Surface brightness discontinuities in radio halos. Insights from the MeerKAT Galaxy Cluster Legacy Survey

Context. Dynamical motions in the intra-cluster medium (ICM) can imprint distinctive features on X-ray images that map the thermal bremsstrahlung emission from galaxy clusters, such as sharp surface brightness discontinuities due to shocks and cold fronts. The gas dynamics during cluster mergers may also drive large-scale turbulence in the ICM, which in turn generates extended (megaparsec-scale) synchrontron sources known as radio halos.
Aims: Surface brightness edges have been found numerous times in the thermal gas of clusters based on X-ray observations. In contrast, edges in radio halos have only been observed in a handful of cases. Our goal is to search for new radio surface brightness discontinuities in the ICM.
Methods: We inspected the images of the Bullet Cluster and the other 25 radio halos reported in the MeerKAT Galaxy Cluster Legacy Survey. To aid the identification of surface brightness discontinuities, we applied a gradient-filtering edge-detection method to the radio images.
Results: We find that the adopted filtering technique is helpful in identifying surface brightness edges in radio images, allowing us to identify at least one gradient in half of the radio halos studied. For the Bullet Cluster, we find excellent agreement between the locations of the four radio discontinuities detected and the X-ray edges. This similarity informs us that there is substantial interplay between thermal and nonthermal components in galaxy clusters. This interplay is likely due to the frozen-in ICM magnetic field, which mediates the advection of cosmic rays while being dragged by thermal gas flows.

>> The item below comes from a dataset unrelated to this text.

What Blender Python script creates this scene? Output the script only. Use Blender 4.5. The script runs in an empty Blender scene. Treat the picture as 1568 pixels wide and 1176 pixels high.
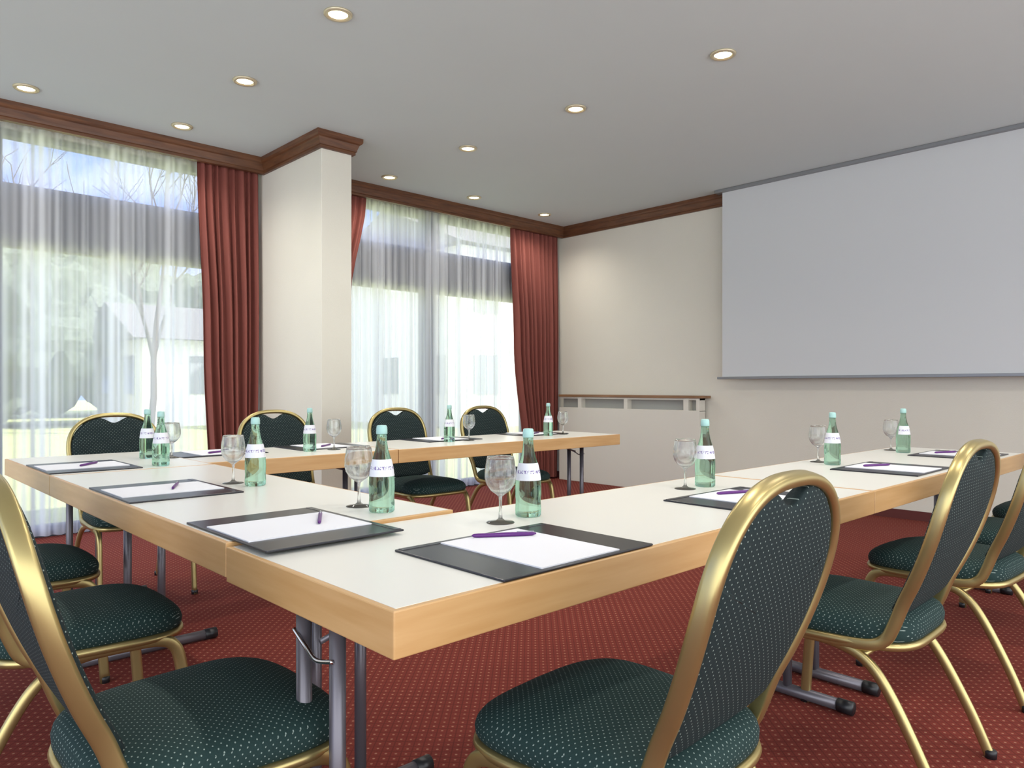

Conclusions: We conclude that radio halos are shaped by dynamical motions in the ICM and that they often display surface brightness discontinuities, which appear to be co-located with edges in the thermal gas emission. Our results demonstrate that new and future generations of radio telescopes will provide an approach to efficiently detecting shocks and cold fronts in the ICM that is complementary to X-rays.